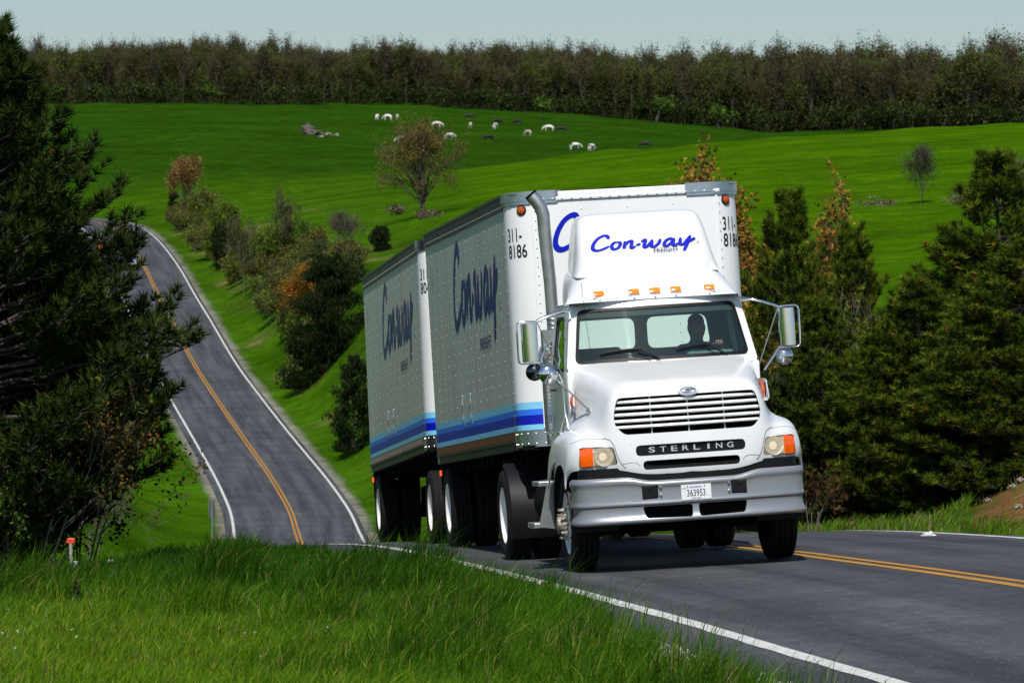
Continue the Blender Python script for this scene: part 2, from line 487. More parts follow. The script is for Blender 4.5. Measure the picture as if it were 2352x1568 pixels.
# the ground sheet: a polar net, fine in the direction of view, coarse elsewhere
th = np.concatenate([np.linspace(-math.pi, -0.62, 30)[:-1], np.linspace(-0.62, -0.16, 40)[:-1], np.linspace(-0.15, 0.15, 250), np.linspace(0.16, 0.62, 40)[1:], np.linspace(0.62, math.pi, 30)[1:]])
rr = np.concatenate([np.geomspace(1.0, 26, 26)[:-1], np.linspace(26, 80, 90)[:-1], np.geomspace(80, 700, 190)[:-1], np.geomspace(700, 1300, 70)[:-1], np.geomspace(1300, 6000, 18)])
TH, RR = np.meshgrid(th, rr)
GX = RR * np.sin(TH); GY = RR * np.cos(TH)
inner = np.abs(TH) < 0.62
uu = np.clip(np.tan(np.clip(TH, -0.62, 0.62)), -0.7, 0.7)
GZ = np.where(inner, gz(GX, np.where(inner, GY, 50.0)), 0)
edgeL = np.array(gz(np.sin(-0.62) * rr, np.cos(0.62) * rr)); edgeR = np.array(gz(np.sin(0.62) * rr, np.cos(0.62) * rr))
wl = sstep(0.62, math.pi, np.abs(TH))
base = np.where(TH < 0, edgeL[:, None], edgeR[:, None])
GZ = np.where(inner, GZ, base * (1 - wl) + wl * 0.5 * (edgeL + edgeR)[:, None])
# small relief
def lump(X, Y, s, seed):
    r = np.random.default_rng(seed); z = 0
    for k in range(5):
        a = r.uniform(0, 6.28); f = (1 + k * 0.7) / s; p = r.uniform(0, 6.28, 2)
        z = z + np.sin(f * (X * math.cos(a) + Y * math.sin(a)) + p[0]) * np.cos(f * 0.8 * (X * math.sin(a) - Y * math.cos(a)) + p[1]) / (1 + 0.5 * k)
    return z
offG, ycG, ovG = road_off(GX, GY)
away = sstep(4.0, 9.0, np.abs(offG))
GZ = GZ + away * np.where(RR < 90, 0.03, np.where(RR < 600, 0.10, 0.25)) * lump(GX, GY, np.where(RR < 90, 1.3, 9.0), 5)
# colours of the ground cover
def mixc(c, c2, w): return c * (1 - w[..., None]) + np.array(c2) * w[..., None]
gc = np.zeros(GX.shape + (3,)) + np.array((0.036, 0.094, 0.003))
U = GX / np.maximum(GY, 1) * F + CX
n1 = lump(GX, GY, 6, 21); n2 = lump(GX, GY, 22, 22); n3 = lump(GX, GY, 2.4, 23)
gc = mixc(gc, (0.026, 0.072, 0.003), sstep(0.2, 1.6, n1) * 0.7)
gc = mixc(gc, (0.018, 0.056, 0.003), sstep(620, 740, RR))                                  # far-hill pasture, its green darkened for the cloud shadow over it
gc = mixc(gc, (0.014, 0.052, 0.003), sstep(0.1, 1.4, n2) * 0.3 * sstep(620, 740, RR))
hill = sstep(1000, 1150, U) * sstep(240, 330, RR) * (1 - sstep(640, 700, RR))
gc = mixc(gc, (0.044, 0.106, 0.002), hill)                                                 # the brighter hay field
gc = mixc(gc, (0.030, 0.082, 0.002), hill * sstep(-0.2, 1.2, lump(GX * 0.4, GY, 5, 31)) * 0.6)
slope = sstep(220, 260, RR) * (1 - sstep(470, 520, RR)) * sstep(4, 6, offG) * (1 - sstep(13, 24, offG))
gc = mixc(gc, (0.16, 0.135, 0.05), slope * sstep(0.55, 1.5, n1 + 0.6 * n3) * 0.75)         # dry grass patches on the cutting
gc = mixc(gc, (0.045, 0.075, 0.010), slope * sstep(0.5, 1.5, -n1) * 0.6)
near = 1 - sstep(70, 85, RR)
gc = mixc(gc, (0.028, 0.060, 0.008), near * 0.8)                                           # soil seen between the blades
lawn = np.exp(-((U - 215) / 90) ** 2) * sstep(84, 90, RR) * (1 - sstep(112, 122, RR))
gc = mixc(gc, (0.16, 0.22, 0.045), lawn * 0.9)
dirt = sstep(2180, 2330, U + 40 * n3) * sstep(55, 61, RR) * (1 - sstep(71, 80, RR))
gc = mixc(gc, (0.20, 0.105, 0.045), dirt * (0.6 + 0.35 * sstep(-0.4, 0.9, n3)))
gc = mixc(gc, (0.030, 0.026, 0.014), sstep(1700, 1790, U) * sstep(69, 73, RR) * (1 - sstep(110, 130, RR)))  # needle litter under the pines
shoulder = (1 - sstep(3.8, 4.25 + 0.12 * n3, np.abs(offG))) * (1 - sstep(0, 25, ovG))
gc = mixc(gc, (0.20, 0.185, 0.165), shoulder * 0.85)
gc = mixc(gc, (0.42, 0.41, 0.39), (offG < 0) * sstep(3.5, 3.7, np.abs(offG)) * (1 - sstep(4.0, 4.5, np.abs(offG))) * (RR < 40) * sstep(-0.5, 0.8, n3) * 0.8)

def ground_material():
    m = bpy.data.materials.new('ground_cover'); m.use_nodes = True
    nt = m.node_tree; N = nt.nodes; L = nt.links; b = N['Principled BSDF']
    b.inputs['Roughness'].default_value = 1.0; b.inputs['Specular IOR Level'].default_value = 0.0
    a = N.new('ShaderNodeAttribute'); a.attribute_name = 'col'
    tc = N.new('ShaderNodeTexCoord')
    acc = a.outputs['Color']
    for sc, lo, hi in ((0.05, 0.72, 1.28), (0.40, 0.74, 1.26), (2.6, 0.66, 1.36), (26.0, 0.7, 1.3)):
        nz = N.new('ShaderNodeTexNoise'); nz.inputs['Scale'].default_value = sc; nz.inputs['Detail'].default_value = 5; nz.inputs['Roughness'].default_value = 0.65
        L.new(tc.outputs['Object'], nz.inputs['Vector'])
        mr = N.new('ShaderNodeMapRange'); mr.inputs['From Min'].default_value = 0.3; mr.inputs['From Max'].default_value = 0.7
        mr.inputs['To Min'].default_value = lo; mr.inputs['To Max'].default_value = hi
        L.new(nz.outputs['Fac'], mr.inputs['Value'])
        vm = N.new('ShaderNodeVectorMath'); vm.operation = 'SCALE'
        L.new(acc, vm.inputs[0]); L.new(mr.outputs[0], vm.inputs['Scale']); acc = vm.outputs[0]
    L.new(acc, b.inputs['Base Color'])
    n2 = N.new('ShaderNodeTexNoise'); n2.inputs['Scale'].default_value = 2.2; n2.inputs['Detail'].default_value = 8; n2.inputs['Roughness'].default_value = 0.7
    L.new(tc.outputs['Object'], n2.inputs['Vector'])
    bp = N.new('ShaderNodeBump'); bp.inputs['Strength'].default_value = 0.7; bp.inputs['Distance'].default_value = 0.25
    L.new(n2.outputs['Fac'], bp.inputs['Height']); L.new(bp.outputs[0], b.inputs['Normal'])
    return m
nr_, nc_ = GX.shape
idx = np.arange(nr_ * nc_).reshape(nr_, nc_)
quads = np.stack([idx[:-1, :-1], idx[:-1, 1:], idx[1:, 1:], idx[1:, :-1]], -1).reshape(-1, 4)[:, ::-1]
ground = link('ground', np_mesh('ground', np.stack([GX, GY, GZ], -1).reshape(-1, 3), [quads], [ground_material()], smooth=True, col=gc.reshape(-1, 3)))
tag(ground, kind='structure')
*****
# Requirement
Print again the material above, limited to the lines from the one holding "smooth=True, col=gc.reshape(-1, 3)))" through the last, inclusive.

# Answer below
ground = link('ground', np_mesh('ground', np.stack([GX, GY, GZ], -1).reshape(-1, 3), [quads], [ground_material()], smooth=True, col=gc.reshape(-1, 3)))
tag(ground, kind='structure')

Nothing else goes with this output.